Reputation: 3982
We host a rather large (self written) ASP.NET website for our customers. It consists of a web service, a web site and a image serving web site, all three in their own virtual directory. The three virtual directories are together in one application pool. The pool has both memory limits (maximum virtual memory and maximum used memory) set to 500 megabytes.
However, the application pool suffers many recycles, even with only one user at a time. The eventlog message says:
A worker process with process id of 'xxxx' serving application pool 'xxxx' has requested a recycle because it reached its virtual memory limit.
However, observing the worker process with Process Explorer shows nothing that supports this message. Which counters should I watch to observe the memory that is in fact limited by both settings?
Update 1
Observing the process in Task Manager shows a 'mem usage' and 'vm size' of around 100 MB, still the process is recycled with the above message. 5 GB physical memory available on the server...
Update 2
Although the web site is rather large, the problem concentrates in a small portion of the application. It executes a query (using Oracle) and binds the results to a gridview and repeater webcontrol. The results consists of a short description and an icon (loaded through the image serving web site). If I execute 10 search actions after each other, each giving 9 results, the work process shows mem usage and vm size of around 100 MB and recycles...
Update 3 Switching of the usage of the image serving web site does not result in better results. So I think it is fair to say that the problem is something else.
Upvotes: 13
Views: 28302
Reputation: 21
I decided to configure IIS so that hosted applications on my server would not bring the machine down because of high and uncontrolled memory usage. It happened to me indeed that one my applications started to consume memory up to no limit, quickly using all the memory available and rendering the server unusable...
To that purpose I did set the Private Memory Limit and Virtual Memory of my AppPools to 500M0 to make sure a flawed application won't bring the machine down. Indeed if either the Private Memory Limit or Virtual Memory would go higher than 500Mo then the AppPool would automatically be recycled, the flawed process killed, and memory freed.

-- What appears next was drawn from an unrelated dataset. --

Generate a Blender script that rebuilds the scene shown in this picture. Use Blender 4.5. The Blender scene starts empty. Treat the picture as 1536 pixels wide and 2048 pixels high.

However, following this action, I had the following problem: my AppPools did recycle too often, almost at every single request, even though the memory usage was low!
After some research I found the cause of my trouble:
If you are on a 64bit platform (and I am), ASP.NET app's aggressively reserve virtual memory. It's also important to understand that on a 64bit platform, reserving large portions of virtual memory has zero performance impact. Therefore, the Virtual Memory Limit is reached very quickly, even thought the process is making low usage of private memory! This renders the AppPool Virtual Memory Limit useless on 64bit machines...
Therefore solution is:
Do not set any AppPool Virtual Memory Limit, just set the AppPool Physical Memory Limit.
Hope this can help others!
Upvotes: 2
Reputation: 1525
I had the same problem with a Virtual Machine when we upgraded memory size from 4Gb to 8Gb (ironically). I found this blog which explains we can use "private memory limit" but not "virtual memory limit" with 64bit system, because : "If you are on a 64bit platform (and I am), ASP.NET app's aggressively reserve virtual memory".
http://blog.walteralmeida.com/2011/07/iis7-private-memory-limit-versus-virtual-memory-limit.html
Upvotes: 3
Reputation: 39500
This might be useful link:
http://blogs.msdn.com/tom/archive/2008/06/25/asp-net-tips-finding-what-is-taking-up-memory.aspx
(And earlier posts which explain some more context to what he's doing)
Upvotes: 0
Reputation: 14561
Just as an observation...
If your "image serving" site happens to do any inline image processing/generation, you can quickly swallow up memory by not calling Dispose()
on any disposable resources - particularly those that are wrapping native functionality...
It's not a direct answer to your question, but it might help to look into the underlying problem that is causing the rampant memory use.
Upvotes: 3
Reputation: 12126
Try using the Windows Task Manager. On the processes tab, go to the View menu and choose Select Columns. Select the Virtual Memory Size column and then observe the value for the asp.net worker process.